Supreme Court Did Another Bad Decision, Waited Till You Were Drunk To Tell You

Supreme Court Did Another Bad Decision, Waited Till You Were Drunk To Tell You

Usually, it is the legislative and/or executive branches that do a late-afternoon pre-holiday weekend news dump, hoping to hide something especially egregious in plain sight, thinking you'll be too busy to notice because you're picking up two cases of Bud Light Lime and an absolute fuck-ton of M-80s to take to the cabin. This year, however, we got the treat of seeing the Supreme Court engage in this time-honored tradition, dropping yet another order that is all about ensuring sluts don't get birth control because Jesus.

Remember last week? Haha you probably do not, because of the fact you drank 48 bottles of beer over the weekend and deafened yourself from firecrackers. Let us refresh your memory. First there was the godawfulness that was the Hobby Lobby decision. Then, there was the added fuckery that was the additional six SCOTUS orders that made clear that the Supremes were going to let businesses refuse to provide any form of birth control that might make their sky god feel sad, even though the Hobby Lobby case was only about four kinds of birth control.

Apparently, the Supreme Court decided that it hadn't behaved abysmally enough, so it decided late Thursday to grant an injunction to Wheaton College. Let us tell you all about Wheaton College. It's a creepy Christian college in Illinois that cannot possibly fill out an Obamacare exemption form that would allow them not to provide birth control but would require their third-party insurer to provide the birth control, because doing so would mean that some ladies that worked there would not be entirely blocked from ever getting birth control, and that is simply unacceptable.

They filed lawsuits claiming that the mere fact of signing a form noting their religious objection to contraception coverage triggered third parties to provide the contraception, which triggered women to have access to morning-after pills and IUDs, which in their view were akin to abortions, and thus violated their religious consciences. Signing the form, they said, was the same as actually providing the contraceptives themselves.

You know, we forgot just how fucking ridiculous that argument sounded. Thanks for reminding us, Wheaton College.

So the Supremes agreed that it was a goddamn national emergency that Wheaton College might have to sign a fucking form, and granted an injunction that allows them not to sign said fucking form.

We'd be pissed about that in any event, but we are extra pissed because giving them their super secret double emergency injunction makes even clearer that Hobby Lobby was not about Hobby Lobby. Hobby Lobby was about maximally screwing over women, and the conservative majority on the Court is going to do so with the sort of impunity that only an all-powerful appointed for life body can muster.

One of the central points Alito made in the Hobby Lobby decision was that the company could be exempted from the law’s requirement that insurance plans cover contraception because there was a less restrictive means for the government to achieve its goal. This less restrictive means, he said, was the procedure the government had set up for religious non-profits: the group signs a form stating its objection and gives a copy to the government and to its third-party insurance administrator, which can then arrange for people to get contraception without the non-profit’s involvement or money. The fact that this procedure exists is what Justice Alito himself cited in the Hobby Lobby decision as proof that there was a less restrictive means for the government to accomplish its goal of guaranteeing preventive care, and for Hobby Lobby to keep clear of any involvement in contraception.

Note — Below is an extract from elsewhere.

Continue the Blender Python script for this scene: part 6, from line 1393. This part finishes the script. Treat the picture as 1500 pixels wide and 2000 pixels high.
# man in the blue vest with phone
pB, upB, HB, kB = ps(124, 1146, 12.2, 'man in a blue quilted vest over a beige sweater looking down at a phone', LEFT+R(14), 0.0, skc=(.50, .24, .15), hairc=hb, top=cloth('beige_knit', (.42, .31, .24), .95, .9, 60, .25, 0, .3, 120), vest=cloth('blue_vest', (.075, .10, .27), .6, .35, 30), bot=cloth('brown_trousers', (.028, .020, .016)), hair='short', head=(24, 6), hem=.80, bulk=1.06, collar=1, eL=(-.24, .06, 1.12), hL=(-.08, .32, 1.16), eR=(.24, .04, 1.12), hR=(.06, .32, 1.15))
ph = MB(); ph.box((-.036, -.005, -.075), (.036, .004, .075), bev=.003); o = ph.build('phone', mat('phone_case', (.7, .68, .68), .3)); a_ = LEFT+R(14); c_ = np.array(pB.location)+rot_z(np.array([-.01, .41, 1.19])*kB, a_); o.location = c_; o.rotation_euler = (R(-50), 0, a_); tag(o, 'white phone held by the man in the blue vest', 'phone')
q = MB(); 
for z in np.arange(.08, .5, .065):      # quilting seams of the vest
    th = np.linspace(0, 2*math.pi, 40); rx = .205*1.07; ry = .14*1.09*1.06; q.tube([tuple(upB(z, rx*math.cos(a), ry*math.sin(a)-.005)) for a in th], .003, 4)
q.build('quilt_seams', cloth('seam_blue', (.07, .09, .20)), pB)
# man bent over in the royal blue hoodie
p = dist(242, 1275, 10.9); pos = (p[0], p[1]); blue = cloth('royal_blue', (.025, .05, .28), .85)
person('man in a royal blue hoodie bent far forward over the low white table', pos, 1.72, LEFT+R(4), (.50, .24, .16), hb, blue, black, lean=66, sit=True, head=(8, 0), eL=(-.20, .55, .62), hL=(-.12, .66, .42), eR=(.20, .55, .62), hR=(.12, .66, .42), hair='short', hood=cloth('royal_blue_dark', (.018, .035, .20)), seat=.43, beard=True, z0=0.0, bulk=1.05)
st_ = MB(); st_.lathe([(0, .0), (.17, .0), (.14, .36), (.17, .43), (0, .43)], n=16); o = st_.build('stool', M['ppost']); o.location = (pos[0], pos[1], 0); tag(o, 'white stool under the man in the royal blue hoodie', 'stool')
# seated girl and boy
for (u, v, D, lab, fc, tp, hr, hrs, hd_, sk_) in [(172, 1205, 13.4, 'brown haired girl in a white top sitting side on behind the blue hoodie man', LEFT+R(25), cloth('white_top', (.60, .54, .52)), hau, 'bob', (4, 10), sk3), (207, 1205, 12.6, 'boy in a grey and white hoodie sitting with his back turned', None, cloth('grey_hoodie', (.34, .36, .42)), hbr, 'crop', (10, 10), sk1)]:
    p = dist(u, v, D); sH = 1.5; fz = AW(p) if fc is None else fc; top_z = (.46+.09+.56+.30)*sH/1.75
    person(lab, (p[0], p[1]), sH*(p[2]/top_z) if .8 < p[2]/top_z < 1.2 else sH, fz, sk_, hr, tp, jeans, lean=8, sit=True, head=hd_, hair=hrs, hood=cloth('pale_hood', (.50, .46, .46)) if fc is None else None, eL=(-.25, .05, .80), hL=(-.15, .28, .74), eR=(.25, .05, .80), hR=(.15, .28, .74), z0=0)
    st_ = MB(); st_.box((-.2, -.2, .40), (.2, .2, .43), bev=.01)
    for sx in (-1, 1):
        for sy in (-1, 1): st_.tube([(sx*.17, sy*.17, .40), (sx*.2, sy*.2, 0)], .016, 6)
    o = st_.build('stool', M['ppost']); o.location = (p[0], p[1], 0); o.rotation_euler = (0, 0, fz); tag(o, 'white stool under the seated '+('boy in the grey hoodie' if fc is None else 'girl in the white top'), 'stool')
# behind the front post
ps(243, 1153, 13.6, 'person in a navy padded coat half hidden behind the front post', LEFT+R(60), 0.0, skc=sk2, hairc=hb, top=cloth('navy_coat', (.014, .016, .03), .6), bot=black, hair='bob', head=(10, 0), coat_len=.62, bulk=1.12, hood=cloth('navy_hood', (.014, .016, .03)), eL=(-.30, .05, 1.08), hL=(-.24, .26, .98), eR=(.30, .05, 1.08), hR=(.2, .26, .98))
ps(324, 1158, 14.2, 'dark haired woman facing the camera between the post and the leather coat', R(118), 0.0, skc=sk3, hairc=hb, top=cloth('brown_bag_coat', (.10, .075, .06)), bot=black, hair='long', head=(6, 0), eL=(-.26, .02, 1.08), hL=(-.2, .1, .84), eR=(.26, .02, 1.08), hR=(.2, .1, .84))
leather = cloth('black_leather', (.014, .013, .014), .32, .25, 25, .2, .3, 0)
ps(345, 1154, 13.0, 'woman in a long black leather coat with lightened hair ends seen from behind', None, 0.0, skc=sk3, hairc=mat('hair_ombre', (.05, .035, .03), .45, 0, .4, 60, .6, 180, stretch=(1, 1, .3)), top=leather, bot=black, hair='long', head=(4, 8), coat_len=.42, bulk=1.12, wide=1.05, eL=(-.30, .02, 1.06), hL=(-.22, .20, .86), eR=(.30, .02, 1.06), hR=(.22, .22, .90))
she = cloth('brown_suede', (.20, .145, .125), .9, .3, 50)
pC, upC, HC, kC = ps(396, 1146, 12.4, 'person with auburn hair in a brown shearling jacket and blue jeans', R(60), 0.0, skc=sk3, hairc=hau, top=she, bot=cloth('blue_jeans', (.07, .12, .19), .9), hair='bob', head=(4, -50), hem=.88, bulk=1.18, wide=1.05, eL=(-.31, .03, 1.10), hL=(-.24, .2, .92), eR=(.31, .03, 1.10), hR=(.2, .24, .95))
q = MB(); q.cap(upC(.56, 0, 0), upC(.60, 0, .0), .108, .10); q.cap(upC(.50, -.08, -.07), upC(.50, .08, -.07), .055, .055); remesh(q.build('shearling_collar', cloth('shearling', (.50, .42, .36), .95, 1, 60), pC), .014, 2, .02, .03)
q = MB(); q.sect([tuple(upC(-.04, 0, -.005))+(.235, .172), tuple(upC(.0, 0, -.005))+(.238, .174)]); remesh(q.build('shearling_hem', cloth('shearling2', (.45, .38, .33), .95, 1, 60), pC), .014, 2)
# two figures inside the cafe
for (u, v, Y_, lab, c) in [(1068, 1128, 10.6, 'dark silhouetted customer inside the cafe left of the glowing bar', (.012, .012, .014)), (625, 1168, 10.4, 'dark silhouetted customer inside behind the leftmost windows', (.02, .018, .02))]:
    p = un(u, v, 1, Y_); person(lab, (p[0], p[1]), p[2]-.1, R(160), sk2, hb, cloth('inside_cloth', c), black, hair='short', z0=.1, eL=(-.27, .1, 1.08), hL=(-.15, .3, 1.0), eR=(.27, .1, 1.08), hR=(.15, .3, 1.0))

Yet in yesterday’s order, the conservative justices said this procedure — signing a form — is itself an unacceptable “burden” on Wheaton College’s religious freedom.

Man, when the Supremes bait and switch you, they really do an excellent job of it. So basically the government (and women!) have to lose in Hobby Lobby because what the government should have done is let Hobby Lobby -- which is not, we remind you, a religious institution -- do the same kind of form filling out thing that religious organizations would do, thus cleansing their lily-white Jesus hands from ever having to provide birth control. But wait! Three days later, the government (and women!) have to lose because that exact alternative of the whole filling out the form rigamarole is now too burdensome for religious organizations (and, we might presume, for the Hobby Lobbies of the world as well) and also too makes the baby Jesus cry.

Of course the women justices dissented from this nonsense order and even called the rest of the Court out on their shit.

The move sparked a blistering dissent from the Court’s three female justices, in which they wrote, “Those who are bound by our decisions usually believe they can take us at our word. Not so today.”

You know, we really can't say it any better than that. You always knew that the conservatives on the Court were unprincipled fuckers. Now you just have it in writing.